Welcome to the Guide to the Week of Music, a round-up of music news, media and releases from the wide musical world. In a week that the Turner Prize was won by a film shot entirely on an iPhone, we’ve a bumper set of music films to inspire music fans and budding filmmakers alike. We also dive into Vulfpeck’s new LP Hill Climber, tip a cap to The Quietus’ albums of the year round up, and pay our respects to the sadly departed Buzzcocks co-founder, Pete Shelley.
We were deeply saddened to learn of Pete Shelley’s passing yesterday. A founding member of punk rock outfit Buzzcocks, who played some of their earliest shows at Band on the Wall during the era of the Manchester Musicians Collective – he penned a popular punk classic in Ever Fallen in Love and inspired innumerable young people to pick up a guitar and begin playing and writing themselves. Dave Haslam, who interviewed Shelley in June of this year, said in a social media post, ‘He was funny, intelligent, warm, playful. Such an inspiration and such a star.’

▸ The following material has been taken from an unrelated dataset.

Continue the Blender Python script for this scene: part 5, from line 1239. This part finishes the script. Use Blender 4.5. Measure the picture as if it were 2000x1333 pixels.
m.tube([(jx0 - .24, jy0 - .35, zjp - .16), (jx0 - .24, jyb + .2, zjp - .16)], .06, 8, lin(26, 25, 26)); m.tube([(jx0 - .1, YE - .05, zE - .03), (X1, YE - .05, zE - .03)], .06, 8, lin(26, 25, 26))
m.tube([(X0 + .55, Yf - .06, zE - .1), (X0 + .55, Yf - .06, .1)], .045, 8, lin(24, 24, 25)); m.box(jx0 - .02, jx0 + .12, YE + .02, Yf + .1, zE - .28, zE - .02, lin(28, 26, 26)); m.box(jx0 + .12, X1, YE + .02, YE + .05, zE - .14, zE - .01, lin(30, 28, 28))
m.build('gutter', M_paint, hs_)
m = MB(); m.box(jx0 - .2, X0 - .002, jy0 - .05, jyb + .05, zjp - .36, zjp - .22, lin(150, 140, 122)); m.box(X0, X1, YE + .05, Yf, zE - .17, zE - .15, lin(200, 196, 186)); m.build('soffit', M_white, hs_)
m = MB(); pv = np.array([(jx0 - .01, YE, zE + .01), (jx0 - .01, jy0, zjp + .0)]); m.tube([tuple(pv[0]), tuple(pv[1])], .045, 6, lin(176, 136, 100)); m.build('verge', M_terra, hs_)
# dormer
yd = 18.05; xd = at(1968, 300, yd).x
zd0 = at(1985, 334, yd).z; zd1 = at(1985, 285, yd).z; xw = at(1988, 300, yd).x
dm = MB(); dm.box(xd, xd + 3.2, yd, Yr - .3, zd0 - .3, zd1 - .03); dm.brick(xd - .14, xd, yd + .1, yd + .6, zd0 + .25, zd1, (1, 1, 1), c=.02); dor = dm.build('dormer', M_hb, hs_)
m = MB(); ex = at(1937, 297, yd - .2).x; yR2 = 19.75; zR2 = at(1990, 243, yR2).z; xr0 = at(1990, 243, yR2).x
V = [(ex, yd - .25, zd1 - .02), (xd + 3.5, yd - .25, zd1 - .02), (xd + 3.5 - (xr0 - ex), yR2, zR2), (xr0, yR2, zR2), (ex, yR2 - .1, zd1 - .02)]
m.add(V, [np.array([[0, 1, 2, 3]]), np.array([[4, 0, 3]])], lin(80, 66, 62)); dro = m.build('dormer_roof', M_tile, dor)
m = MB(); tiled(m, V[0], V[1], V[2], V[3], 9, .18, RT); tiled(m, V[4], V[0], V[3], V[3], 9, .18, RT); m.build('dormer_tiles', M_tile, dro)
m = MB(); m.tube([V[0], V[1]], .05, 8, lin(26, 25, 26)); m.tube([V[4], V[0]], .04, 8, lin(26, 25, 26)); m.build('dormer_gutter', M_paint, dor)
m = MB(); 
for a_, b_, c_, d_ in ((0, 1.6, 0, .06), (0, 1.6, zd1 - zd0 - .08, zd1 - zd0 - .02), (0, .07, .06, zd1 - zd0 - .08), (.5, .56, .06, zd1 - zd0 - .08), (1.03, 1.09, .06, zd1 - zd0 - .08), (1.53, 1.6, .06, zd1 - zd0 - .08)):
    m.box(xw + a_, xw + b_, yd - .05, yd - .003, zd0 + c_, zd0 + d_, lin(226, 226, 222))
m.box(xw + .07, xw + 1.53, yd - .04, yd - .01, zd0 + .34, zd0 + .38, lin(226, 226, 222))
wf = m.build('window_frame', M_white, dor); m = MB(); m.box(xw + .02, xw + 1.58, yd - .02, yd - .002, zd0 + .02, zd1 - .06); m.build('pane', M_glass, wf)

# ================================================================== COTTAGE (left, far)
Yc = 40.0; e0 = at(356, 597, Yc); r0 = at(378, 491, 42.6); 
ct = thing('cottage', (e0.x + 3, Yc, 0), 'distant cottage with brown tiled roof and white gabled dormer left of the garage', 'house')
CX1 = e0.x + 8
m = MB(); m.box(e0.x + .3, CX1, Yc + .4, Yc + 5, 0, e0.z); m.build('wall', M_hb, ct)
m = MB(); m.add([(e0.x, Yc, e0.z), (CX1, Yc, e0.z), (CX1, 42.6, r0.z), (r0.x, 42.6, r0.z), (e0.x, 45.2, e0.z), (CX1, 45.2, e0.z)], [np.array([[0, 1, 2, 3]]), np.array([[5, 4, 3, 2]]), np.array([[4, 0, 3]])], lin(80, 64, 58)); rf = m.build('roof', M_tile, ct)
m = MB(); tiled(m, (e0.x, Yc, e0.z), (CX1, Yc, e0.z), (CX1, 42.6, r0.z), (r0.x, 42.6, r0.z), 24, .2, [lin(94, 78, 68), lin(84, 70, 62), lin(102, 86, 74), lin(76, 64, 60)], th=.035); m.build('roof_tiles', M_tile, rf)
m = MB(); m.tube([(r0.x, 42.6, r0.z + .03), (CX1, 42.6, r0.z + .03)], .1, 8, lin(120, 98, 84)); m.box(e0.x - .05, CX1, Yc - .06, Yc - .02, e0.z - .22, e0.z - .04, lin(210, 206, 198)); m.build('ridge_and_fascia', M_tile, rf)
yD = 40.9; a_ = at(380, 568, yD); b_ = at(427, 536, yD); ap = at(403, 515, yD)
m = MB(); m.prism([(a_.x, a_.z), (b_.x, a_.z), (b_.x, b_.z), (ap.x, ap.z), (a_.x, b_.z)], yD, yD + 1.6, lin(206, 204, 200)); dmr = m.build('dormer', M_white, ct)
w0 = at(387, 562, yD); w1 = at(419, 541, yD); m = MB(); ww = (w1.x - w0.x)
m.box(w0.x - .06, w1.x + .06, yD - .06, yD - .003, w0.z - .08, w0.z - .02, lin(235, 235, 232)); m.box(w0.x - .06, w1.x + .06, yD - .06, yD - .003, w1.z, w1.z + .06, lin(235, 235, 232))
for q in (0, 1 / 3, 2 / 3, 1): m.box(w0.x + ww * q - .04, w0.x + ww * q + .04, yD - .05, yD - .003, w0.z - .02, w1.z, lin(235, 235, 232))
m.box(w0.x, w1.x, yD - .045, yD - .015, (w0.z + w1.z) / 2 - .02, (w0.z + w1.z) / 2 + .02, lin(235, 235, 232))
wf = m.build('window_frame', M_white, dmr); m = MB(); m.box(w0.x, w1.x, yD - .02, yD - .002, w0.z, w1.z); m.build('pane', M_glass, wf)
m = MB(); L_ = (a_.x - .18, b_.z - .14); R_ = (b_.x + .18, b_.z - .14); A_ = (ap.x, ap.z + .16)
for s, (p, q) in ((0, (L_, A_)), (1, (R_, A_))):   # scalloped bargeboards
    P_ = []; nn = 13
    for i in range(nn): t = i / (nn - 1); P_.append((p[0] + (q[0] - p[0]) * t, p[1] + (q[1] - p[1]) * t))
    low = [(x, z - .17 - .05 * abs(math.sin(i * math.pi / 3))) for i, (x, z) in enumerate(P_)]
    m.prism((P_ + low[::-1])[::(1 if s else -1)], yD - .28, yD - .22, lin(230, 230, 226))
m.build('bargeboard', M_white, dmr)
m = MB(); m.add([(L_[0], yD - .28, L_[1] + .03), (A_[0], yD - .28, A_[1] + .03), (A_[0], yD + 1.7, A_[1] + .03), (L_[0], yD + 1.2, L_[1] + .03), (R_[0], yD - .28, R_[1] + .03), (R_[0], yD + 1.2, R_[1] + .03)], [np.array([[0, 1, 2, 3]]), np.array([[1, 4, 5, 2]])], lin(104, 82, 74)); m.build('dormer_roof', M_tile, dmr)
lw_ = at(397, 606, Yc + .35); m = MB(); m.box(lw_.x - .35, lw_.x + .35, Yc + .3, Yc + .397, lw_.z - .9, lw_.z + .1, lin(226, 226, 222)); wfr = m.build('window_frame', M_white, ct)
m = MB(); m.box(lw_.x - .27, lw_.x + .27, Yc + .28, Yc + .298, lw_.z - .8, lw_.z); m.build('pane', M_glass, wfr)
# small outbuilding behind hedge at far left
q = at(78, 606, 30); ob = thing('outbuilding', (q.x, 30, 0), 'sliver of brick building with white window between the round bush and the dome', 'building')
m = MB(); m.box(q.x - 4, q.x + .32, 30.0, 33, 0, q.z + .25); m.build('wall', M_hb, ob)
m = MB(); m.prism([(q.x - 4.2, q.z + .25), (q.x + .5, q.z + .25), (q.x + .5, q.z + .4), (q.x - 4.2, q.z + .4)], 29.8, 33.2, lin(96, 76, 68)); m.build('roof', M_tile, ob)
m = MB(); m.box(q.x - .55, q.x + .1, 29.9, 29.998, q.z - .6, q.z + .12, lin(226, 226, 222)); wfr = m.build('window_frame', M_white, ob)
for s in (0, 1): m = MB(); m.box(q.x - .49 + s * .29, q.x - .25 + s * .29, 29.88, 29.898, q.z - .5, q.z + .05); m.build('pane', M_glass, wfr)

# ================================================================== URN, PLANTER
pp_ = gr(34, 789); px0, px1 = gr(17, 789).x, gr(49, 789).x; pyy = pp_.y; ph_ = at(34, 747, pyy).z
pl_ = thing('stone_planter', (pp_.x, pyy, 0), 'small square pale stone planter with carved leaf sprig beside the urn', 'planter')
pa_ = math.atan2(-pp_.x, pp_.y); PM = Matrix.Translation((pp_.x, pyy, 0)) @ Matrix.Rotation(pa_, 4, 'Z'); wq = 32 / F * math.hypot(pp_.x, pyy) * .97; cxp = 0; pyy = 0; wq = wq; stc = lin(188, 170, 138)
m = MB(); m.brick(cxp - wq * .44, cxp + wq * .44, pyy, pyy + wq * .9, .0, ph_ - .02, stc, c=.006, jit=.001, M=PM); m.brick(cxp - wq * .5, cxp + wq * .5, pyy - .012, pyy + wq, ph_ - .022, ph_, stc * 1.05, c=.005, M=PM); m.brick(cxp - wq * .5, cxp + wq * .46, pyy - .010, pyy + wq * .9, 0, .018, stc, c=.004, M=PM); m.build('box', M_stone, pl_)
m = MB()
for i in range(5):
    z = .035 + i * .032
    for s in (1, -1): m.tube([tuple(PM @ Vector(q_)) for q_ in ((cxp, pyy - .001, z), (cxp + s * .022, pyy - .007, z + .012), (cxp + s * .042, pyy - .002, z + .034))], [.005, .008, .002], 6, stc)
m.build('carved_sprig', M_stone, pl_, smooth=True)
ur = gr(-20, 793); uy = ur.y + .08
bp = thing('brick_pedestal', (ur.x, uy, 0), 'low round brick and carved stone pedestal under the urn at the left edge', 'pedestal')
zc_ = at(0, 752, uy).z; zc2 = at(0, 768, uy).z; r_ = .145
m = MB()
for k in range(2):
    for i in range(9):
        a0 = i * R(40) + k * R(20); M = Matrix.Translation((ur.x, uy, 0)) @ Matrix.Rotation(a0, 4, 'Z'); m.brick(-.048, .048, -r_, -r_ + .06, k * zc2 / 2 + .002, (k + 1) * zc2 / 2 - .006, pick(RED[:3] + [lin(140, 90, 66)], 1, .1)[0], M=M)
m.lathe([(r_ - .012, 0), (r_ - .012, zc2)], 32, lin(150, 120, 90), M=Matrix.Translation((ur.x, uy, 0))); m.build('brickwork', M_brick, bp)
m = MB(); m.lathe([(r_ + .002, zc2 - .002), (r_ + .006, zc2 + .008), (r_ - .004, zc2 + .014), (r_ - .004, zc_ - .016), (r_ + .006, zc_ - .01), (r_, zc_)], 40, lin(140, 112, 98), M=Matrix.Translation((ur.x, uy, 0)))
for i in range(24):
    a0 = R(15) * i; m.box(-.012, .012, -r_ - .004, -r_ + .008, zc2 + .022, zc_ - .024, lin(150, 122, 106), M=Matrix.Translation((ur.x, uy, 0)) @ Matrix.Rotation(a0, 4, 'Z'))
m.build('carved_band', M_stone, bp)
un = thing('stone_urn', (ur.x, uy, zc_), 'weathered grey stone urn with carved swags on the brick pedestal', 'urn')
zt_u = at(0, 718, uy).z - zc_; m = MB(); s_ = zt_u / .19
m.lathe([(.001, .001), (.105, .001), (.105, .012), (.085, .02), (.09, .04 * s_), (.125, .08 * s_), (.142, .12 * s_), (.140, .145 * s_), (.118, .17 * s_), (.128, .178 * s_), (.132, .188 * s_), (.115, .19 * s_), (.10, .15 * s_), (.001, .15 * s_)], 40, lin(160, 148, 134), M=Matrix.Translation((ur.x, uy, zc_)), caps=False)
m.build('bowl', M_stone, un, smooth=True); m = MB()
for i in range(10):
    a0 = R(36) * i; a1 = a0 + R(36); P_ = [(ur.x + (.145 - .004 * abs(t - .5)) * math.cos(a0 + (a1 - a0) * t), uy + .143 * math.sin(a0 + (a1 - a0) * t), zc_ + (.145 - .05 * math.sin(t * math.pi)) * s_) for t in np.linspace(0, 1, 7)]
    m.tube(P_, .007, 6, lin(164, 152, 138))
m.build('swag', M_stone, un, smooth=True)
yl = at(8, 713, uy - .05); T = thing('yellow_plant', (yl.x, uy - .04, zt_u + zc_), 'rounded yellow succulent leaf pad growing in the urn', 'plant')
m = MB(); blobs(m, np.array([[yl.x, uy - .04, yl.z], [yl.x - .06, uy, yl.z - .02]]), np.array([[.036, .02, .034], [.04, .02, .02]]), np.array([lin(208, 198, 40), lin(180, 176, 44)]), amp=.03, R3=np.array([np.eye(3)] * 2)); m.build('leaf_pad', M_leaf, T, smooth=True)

Shelley was born in Leigh, just outside Wigan and met fellow Buzzcocks co-founder Howard Devoto at the then Bolton Institute of Technology in 1975. The pair formed the band soon after – first watching and later opening for the Sex Pistols. Their debut EP arrived in 1977 and a bootleg from the era entitled Best in Good Food features recordings made at Band on the Wall and in other Greater Manchester venues. Pete will be sorely missed and we wish his family and all those associated with Buzzcocks the best at this difficult time.